I focus on the H-1B specialty occupation visa program, which is used in technology, finance, education and healthcare. Although the H-1B is a temporary visa, it allows workers to migrate with their spouses and children and to apply for permanent residency. In 2017, nearly 180,000 H-1B visas and more than 136,000 H-4 dependent visas were issued.

As my research has shown, dependents of H-1B visa holders cannot work, apply for a social security number, or in some states, even a driver’s license on their own. In 2015, the Obama administration allowed some dependent spouses to apply for work authorization. This enabled over 100,000 spouses, who are mostly women, to start working legally. In early 2018, however, the USCIS announced their intention to rescind this rule, effectively pushing many women back home.

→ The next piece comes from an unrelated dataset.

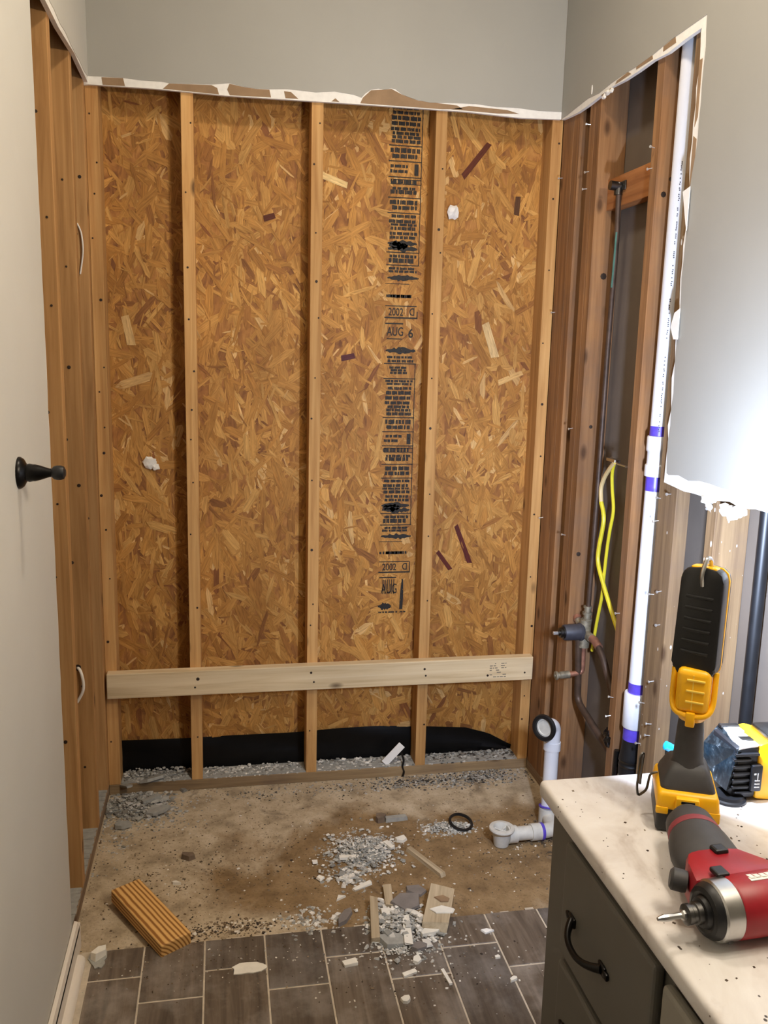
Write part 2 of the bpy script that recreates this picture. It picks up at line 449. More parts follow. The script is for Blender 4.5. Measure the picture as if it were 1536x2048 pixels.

Additionally, because of long delays in processing permanent residency applications for H-1B visa holders from India and China, in particular, many families are waiting 10 years on average for their green cards. Experts estimate that recently arrived Indians could wait up to 70 years before becoming permanent residents.

As a result, some children of H-1B workers are “aging out” of the program. Once they turn 21, children are no longer eligible to stay on their parent’s visas. Even if they switch to student visas, there is no guarantee they will find a pathway to residency after graduation and many face deportation.

My research shows that these challenges are pushing many high-skilled families out of the country. Immigration relief is sorely needed for all families who face being split apart while they wait for a chance to live out their American dream.